About an hour later, the airport phone rang, and it was Paul. ‘Guess what I have in my hands?’ he asked. Tom said that we would drive to Gilette to get it, but Paul insisted that he fly it back. Meanwhile, we emptied the airplane, removing the tent, cots, sleeping bags, and camping supplies. Before long, we heard an airplane engine. It was a Cessna 170, like ours. Paul had decided to bring his dad’s plane and an entire tailwheel assembly that he’d gotten from a hangar neighbor who, as it happens, was on his way that day to Alaska for six months. That’s why Paul said it was ‘meant to be’ when he returned to Newcastle. A few minutes later, and we’d have been out of luck.

While Tom and Paul were figuring out what needed to be done to make the repair, we learned that Paul was an engineer for an oil company and a mechanic. He was 29, married with two little girls. Both his parents are pilots.
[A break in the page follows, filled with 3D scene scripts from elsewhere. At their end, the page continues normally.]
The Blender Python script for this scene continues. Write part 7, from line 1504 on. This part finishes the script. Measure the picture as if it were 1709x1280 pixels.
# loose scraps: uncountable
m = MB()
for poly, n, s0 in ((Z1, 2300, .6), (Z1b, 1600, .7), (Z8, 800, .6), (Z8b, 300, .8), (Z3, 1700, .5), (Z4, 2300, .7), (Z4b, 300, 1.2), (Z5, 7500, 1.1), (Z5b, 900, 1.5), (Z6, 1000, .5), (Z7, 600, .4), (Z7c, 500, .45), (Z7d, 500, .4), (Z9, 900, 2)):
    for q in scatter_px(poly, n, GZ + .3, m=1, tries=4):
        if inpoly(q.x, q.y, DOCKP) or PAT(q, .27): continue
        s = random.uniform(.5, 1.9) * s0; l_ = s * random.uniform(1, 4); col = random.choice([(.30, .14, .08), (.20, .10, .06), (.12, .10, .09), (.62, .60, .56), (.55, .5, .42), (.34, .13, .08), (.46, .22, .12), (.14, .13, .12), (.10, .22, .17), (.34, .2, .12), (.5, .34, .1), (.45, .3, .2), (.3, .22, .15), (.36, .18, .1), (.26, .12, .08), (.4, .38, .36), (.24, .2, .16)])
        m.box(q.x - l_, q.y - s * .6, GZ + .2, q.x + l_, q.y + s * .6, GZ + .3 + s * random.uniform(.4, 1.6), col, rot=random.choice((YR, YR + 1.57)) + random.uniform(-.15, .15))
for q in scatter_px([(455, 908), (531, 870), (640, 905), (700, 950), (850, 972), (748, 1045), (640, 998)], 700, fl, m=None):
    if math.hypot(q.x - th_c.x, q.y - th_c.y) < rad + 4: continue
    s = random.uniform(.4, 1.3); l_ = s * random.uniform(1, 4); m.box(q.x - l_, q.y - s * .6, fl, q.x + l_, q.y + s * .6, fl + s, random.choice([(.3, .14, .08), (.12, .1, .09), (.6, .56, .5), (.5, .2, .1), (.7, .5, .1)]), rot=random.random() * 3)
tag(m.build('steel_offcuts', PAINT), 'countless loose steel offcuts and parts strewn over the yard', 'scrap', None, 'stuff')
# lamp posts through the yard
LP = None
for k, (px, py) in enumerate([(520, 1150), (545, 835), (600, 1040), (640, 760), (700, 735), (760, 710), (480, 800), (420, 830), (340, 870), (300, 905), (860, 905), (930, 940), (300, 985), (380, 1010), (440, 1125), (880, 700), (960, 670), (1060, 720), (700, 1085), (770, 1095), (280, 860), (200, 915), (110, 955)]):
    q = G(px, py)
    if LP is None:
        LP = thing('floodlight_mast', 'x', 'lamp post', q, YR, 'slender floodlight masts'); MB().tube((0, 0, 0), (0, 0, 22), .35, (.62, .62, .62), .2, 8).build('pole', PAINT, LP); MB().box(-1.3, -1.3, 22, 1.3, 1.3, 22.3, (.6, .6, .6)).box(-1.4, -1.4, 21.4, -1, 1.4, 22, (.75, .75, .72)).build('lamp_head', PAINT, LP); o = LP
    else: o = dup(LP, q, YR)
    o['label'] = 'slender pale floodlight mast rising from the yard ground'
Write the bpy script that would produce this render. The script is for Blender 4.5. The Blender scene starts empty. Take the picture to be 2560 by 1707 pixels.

Paul said he got his ‘good Samaritan’ quality from his grandfather. He should have been working that Sunday, but he called a co-worker and found someone else to do his job. Sherry said, ‘It’s too bad you have to work on Sundays.’ ‘I git to work on Sundays,’ Paul responded. ‘Twenty percent of people are unemployed and I get to go to work.’

After a couple of hours, Tom and Paul crawled out from under the airplane, surveyed their good job, grinned and shook hands. Sherry said she couldn’t believe it. I said, ‘We were visited by an angel.’ We tried to give Paul some money for gas, but he wouldn’t take it. I asked for his address to send his girls something. He was reluctant to accept even the promise of something.

We would be on our way home tomorrow because this young man helped us instead of spending Sunday afternoon at work or with his family or flying around having fun. He told us that he had put Spearfish, South Dakota in his GPS that morning, but for some unknown reason decided to land at Newcastle, an airport with no restaurant and no services- just two needy people. We reluctantly watched Paul taxi his C170 to the runway, smiling and waving good-bye. He showed off its 220hp Franklin engine by lifting off in about 500 feet and climbing as much in another 500 feet.

We know there are angels in the air; they frequently help us get safely to our destination. Now we are certain there are also angels on the ground who help us get back in the air.